Interesting to see the results of the Smith Partnership’s research into online reporting takeup amongst the FTSE100 (Companies failing to exploit internet, Financial Times, 29 May 2007) but perhaps not entirely surprising.
It is interesting that according to this research under half of the FTSE100 are offering HTML versions of their annual reports this year: the majority are sticking to simple PDFs of their printed reports. And, with one or two exceptions, our biggest companies are so far failing to take advantage of the opportunity to build their online and interactive brand communications.
But it’s perhaps not surprising. For a number of reasons.
Firstly, the new Companies Act provisions came in too late for the December year end companies to do anything other than put in place the enabling resolutions this year. Initial indications are that even amongst the March year end companies, who have had more time to consider their options, not all will actually ask their shareholders to elect this year.

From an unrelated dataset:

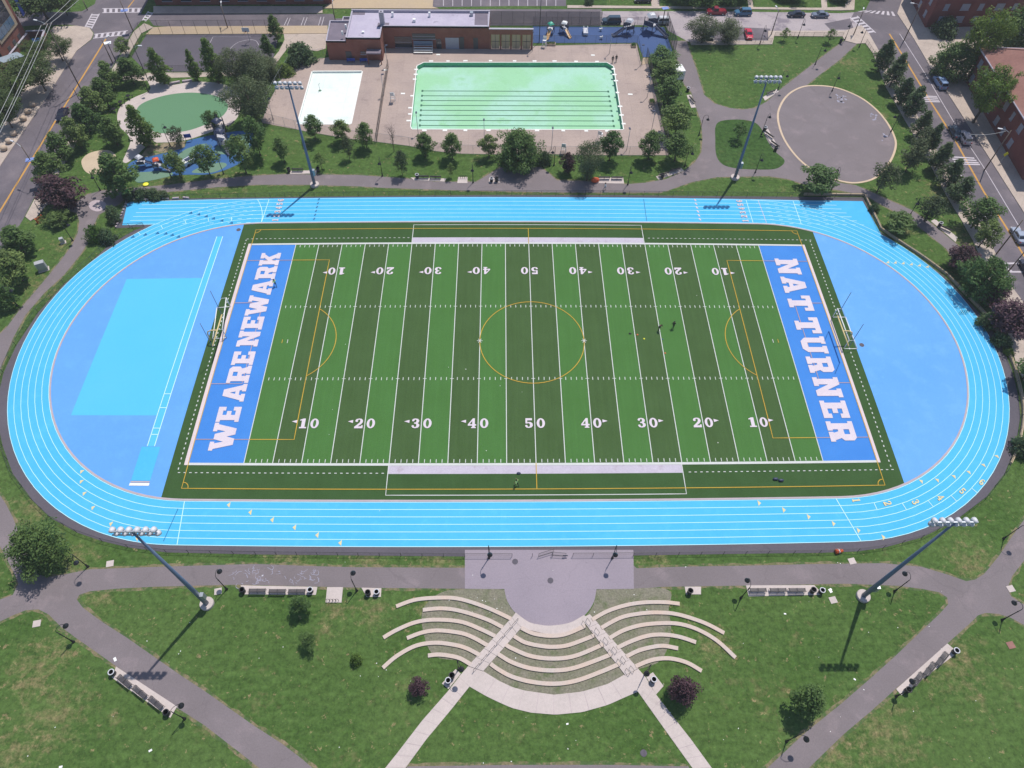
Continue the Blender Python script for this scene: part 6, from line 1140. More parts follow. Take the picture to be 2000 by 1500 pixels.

Secondly, most companies have worked out that far from saving them money, adding a fully interactive HTML report to the printed or hard copy that they are still required to produce will cost them substantially more. Savings are only likely for the minority of companies with large share registers.
This becomes significant if IR and corporate communications departments are unconvinced of the communications benefits of the switch to online. We know, for instance, that institutional shareholders want to continue with hard copy annual reports. But perhaps even more significantly, there is anecdotal evidence that IROs are getting feedback of shareholder concerns about disenfranchisement.
We may all believe in the theoretical benefits of online reporting – but are we too far ahead of the practise?